Friday, July 10, 2009

Why History Gets Rewritten --And Why Journalists Can't Always Be Trusted

I'm going to do something I don't like to do: I'm going to give a shout-out to someone that I don't like and who doesn't (didn't) like me back. Years ago in grad school, I took (more than) one class from noted historian Dr. Joan Hoff. A bit of a dissonance there, to be sure, and our last conversation was ...sub-optimal. And goodness knows she was far from conservative (oh come on, the "Broccoli" bumper sticker on the office door was a wee bit of a giveaway...). But she knew her stuff (and yes, she can be forgiven for not knowing the first woman U.S. governor, as Miriam "Ma" Ferguson was by no means a feminist pioneer), especially about Richard Nixon, a man she hated Back In The Day and still disliked but yet one could not help but note a certain respect in her tone hearing her discuss him.

Some folks thought it a wee bit odd when, in her Nixon course, she assigned Colodny and Getlin's Silent Coup, discussing an alternate version of the "standard heroic narrative" of Misters Woodward and Bernstein. John Dean figured prominently in their plot. She argued --and this was back in the early 90s, mind you-- that the full version of Watergate had yet to come out and would probably be substantially different from the one we all knew. Who knew how prescient she ended up being? Although the part about the composite "Deep Throat" has at least partially been discredited, the main thrust of the book is starting to look more and more attractive.

The whole thing does not pass the smell test: if Dean is clean, why is he still making such efforts to control his image? It's all so very... Nixonian. And now this: Watergate Figure John Dean Threatens to Sue Historian Over Damaging Tape Recordings. It makes me sad that a professor at Texas A&M would bow to this sort of thing: the Aggie Honor Code states that an Aggie does not lie, cheat or steal, nor tolerates those who do. Professor Nichter, while not bound as a student, should nevertheless set a good example and fight the good fight over this. (Hell, man, would Terry Anderson put up with this BS?! No!!!)

It also is a good lesson in not putting too much trust in journalists. Not only do they frequently have agendas which they deliberately hide (I may not like Eric Alterman, for instance, but I respect him for wearing it on his sleeve), but their first-drafts of history have a bad habit of being way off (All The President's Men, anyone? [No, not written by them, but done with their blessing]).

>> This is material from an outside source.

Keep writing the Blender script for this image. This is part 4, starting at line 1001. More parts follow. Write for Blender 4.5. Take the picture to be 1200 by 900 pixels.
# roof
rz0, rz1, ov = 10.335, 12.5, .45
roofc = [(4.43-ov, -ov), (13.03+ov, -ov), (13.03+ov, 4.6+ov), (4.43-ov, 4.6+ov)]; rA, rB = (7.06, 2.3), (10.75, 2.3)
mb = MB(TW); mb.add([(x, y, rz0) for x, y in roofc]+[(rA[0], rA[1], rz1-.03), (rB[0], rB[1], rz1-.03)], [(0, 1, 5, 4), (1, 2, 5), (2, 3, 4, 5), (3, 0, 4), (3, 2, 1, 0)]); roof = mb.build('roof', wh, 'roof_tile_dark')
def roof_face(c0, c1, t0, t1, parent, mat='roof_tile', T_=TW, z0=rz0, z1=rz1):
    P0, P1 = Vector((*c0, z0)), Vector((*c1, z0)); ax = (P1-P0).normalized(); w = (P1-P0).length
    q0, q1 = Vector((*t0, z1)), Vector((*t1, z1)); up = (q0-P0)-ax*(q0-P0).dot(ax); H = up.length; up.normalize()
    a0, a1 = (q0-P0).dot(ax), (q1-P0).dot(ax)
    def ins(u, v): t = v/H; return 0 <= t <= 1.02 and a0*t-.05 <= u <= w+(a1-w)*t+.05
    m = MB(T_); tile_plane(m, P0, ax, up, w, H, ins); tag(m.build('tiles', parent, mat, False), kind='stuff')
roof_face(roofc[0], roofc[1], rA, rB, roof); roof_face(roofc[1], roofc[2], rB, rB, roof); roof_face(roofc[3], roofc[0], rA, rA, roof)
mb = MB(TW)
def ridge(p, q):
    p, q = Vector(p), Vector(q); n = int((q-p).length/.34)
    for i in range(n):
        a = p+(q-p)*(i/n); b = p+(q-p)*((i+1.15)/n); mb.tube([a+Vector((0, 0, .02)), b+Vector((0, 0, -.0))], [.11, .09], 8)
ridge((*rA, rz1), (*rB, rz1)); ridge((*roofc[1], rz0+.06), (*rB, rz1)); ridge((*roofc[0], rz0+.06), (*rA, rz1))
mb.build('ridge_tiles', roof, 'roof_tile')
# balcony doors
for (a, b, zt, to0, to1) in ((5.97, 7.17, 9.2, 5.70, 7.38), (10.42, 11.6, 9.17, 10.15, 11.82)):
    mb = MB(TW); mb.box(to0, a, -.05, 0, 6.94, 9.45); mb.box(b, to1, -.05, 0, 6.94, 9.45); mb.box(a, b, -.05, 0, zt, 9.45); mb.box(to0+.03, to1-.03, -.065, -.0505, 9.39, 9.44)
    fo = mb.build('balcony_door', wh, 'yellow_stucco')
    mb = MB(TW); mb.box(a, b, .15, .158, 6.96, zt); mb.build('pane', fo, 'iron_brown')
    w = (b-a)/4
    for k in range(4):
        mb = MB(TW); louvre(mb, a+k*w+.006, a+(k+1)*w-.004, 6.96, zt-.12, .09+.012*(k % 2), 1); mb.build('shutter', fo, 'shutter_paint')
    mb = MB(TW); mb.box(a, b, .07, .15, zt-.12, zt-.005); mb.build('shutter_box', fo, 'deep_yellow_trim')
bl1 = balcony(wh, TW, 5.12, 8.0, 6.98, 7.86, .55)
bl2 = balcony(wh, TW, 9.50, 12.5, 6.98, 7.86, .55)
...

(And if for some unfathomable reason you are reading this, Dr. J., I'll use the passive whenever I want --though not as much as I once did. And by damn if you weren't right about a thing or two! For those things, at least, thanks. Oh, and I'm a hell of a lot better instructor than writer, as it turns out. And yes, I'm still watching for signs, just like you are --not there yet, but getting disturbingly closer.)